We find the plea of guilty validly taken. Affirmed.

NOTES

[*] Circuit judge, sitting on the Court of Appeals by assignment.

[1] On the right to the effective assistance of counsel see People v. Degraffenreid (1969), 19 Mich. App. 702, 709, 715.

[2] The same might be true if plea-bargaining or charge-reduction practices were discountenanced although without judicial participation. There, however, other policy considerations may be involved. See Judge LEVIN'S opinion in People v. Byrd (1968), 12 Mich. App. 186, 194, and People v. Earegood (1968), 12 Mich. App. 256 (rev'd, in part in [1970], 383 Mich. 82).

[3] Justice ADAMS has suggested, in his dissenting opinion in People v. Taylor (1970), 383 Mich. 338, 382, the use of a written questionnaire along the same lines, to be filled in by the defendant with advice of counsel after the judge has completed his interrogation but before acceptance of the guilty plea. Justice ADAMS also observes: "Until this Court elects to re-formulate detailed requirements for the taking of pleas, such as were set forth in repealed GCR 1963, 785.3(2), the procedure must largely be left up to the individual trial judge". Another expedient followed by many circuit judges, to make certain that a guilty plea has not been improperly taken, is provided by a thorough pre-sentence investigation and report.
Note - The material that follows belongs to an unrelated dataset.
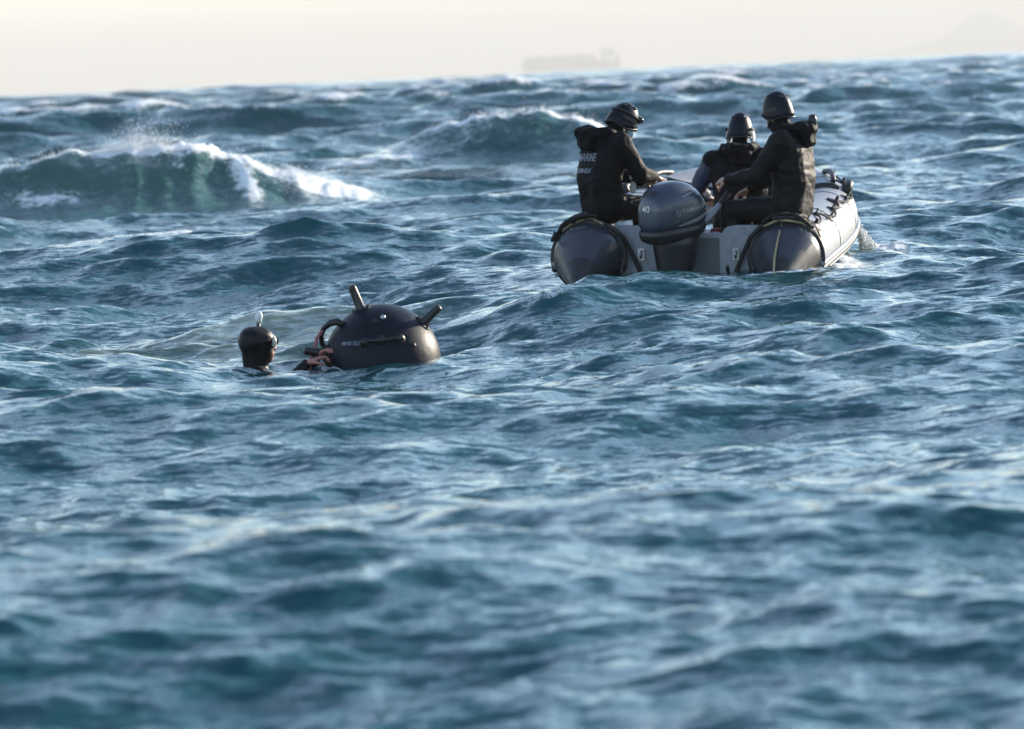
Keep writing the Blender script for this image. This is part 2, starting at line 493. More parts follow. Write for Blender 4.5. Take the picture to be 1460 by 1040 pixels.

Use of this valuable and already existing tool by the appellate courts would go far to reduce to the vanishing point the chance of a substantial miscarriage of justice. The pre-sentence report constitutes a third check, added to the double-checking of defendant's own counsel. It is prepared by professionally trained probation officers, a service-branch of the trial court itself, independent of the prosecuting and law enforcement authorities.